**Given information**:

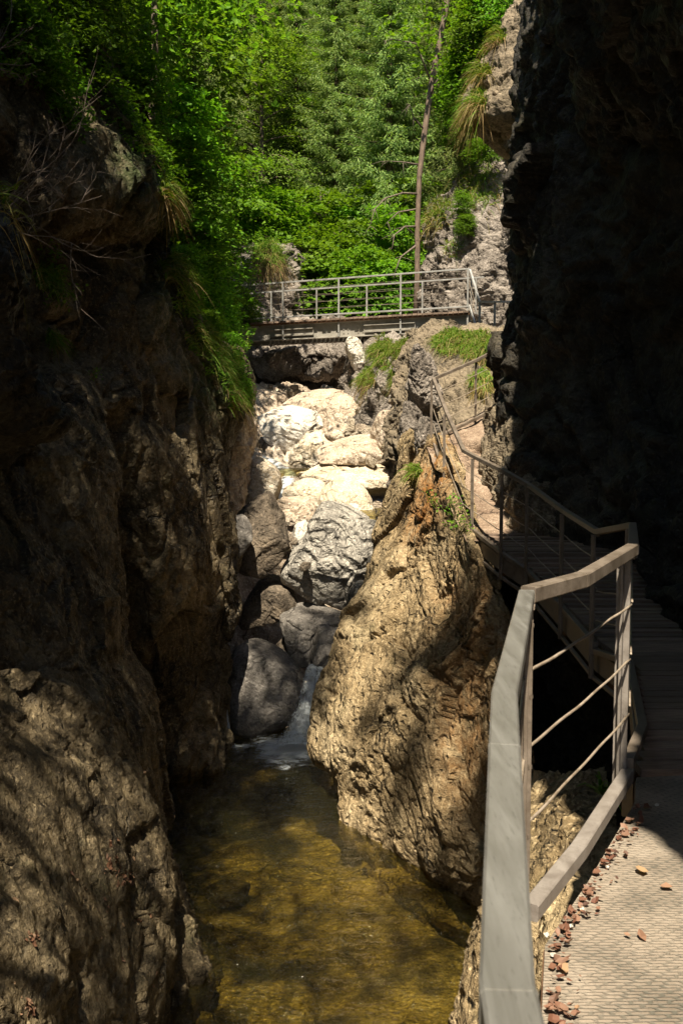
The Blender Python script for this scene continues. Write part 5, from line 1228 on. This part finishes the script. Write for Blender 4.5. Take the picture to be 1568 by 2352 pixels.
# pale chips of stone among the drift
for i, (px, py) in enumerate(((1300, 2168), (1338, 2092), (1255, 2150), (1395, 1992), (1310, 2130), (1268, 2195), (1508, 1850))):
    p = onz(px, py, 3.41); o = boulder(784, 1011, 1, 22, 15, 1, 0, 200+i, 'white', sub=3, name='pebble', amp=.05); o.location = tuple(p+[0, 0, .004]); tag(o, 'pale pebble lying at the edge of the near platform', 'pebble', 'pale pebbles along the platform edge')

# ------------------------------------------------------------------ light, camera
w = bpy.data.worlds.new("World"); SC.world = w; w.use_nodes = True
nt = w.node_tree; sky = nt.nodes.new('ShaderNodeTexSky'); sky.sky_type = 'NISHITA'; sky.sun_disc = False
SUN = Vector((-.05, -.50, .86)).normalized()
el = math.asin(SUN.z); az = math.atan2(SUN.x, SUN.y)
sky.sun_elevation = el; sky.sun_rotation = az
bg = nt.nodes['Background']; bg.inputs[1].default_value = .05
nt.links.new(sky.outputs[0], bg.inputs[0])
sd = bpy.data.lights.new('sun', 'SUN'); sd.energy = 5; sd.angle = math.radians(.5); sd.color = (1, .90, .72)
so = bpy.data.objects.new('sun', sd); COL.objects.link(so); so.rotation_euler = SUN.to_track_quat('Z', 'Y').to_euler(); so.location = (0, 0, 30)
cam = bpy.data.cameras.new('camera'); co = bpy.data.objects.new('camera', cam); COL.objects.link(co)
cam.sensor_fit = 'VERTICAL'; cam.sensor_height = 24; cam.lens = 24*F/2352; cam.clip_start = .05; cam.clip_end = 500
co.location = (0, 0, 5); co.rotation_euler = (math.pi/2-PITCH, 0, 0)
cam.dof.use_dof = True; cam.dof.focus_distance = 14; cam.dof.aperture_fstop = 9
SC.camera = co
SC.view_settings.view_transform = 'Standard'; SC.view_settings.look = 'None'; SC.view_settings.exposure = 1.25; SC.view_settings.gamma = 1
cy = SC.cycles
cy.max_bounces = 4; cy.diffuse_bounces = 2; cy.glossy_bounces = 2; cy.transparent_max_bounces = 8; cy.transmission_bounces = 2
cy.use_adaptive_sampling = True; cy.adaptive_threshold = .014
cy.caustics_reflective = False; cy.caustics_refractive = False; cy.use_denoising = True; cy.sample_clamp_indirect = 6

**Exercise instructions**: Pictures stay out. Repeat only the lines from the beginning of the data through the line that has "p = onz(px, py, 3.41);".

**Response to the task**:
The Blender Python script for this scene continues. Write part 5, from line 1228 on. This part finishes the script. Write for Blender 4.5. Take the picture to be 1568 by 2352 pixels.
# pale chips of stone among the drift
for i, (px, py) in enumerate(((1300, 2168), (1338, 2092), (1255, 2150), (1395, 1992), (1310, 2130), (1268, 2195), (1508, 1850))):
    p = onz(px, py, 3.41); o = boulder(784, 1011, 1, 22, 15, 1, 0, 200+i, 'white', sub=3, name='pebble', amp=.05); o.location = tuple(p+[0, 0, .004]); tag(o, 'pale pebble lying at the edge of the near platform', 'pebble', 'pale pebbles along the platform edge')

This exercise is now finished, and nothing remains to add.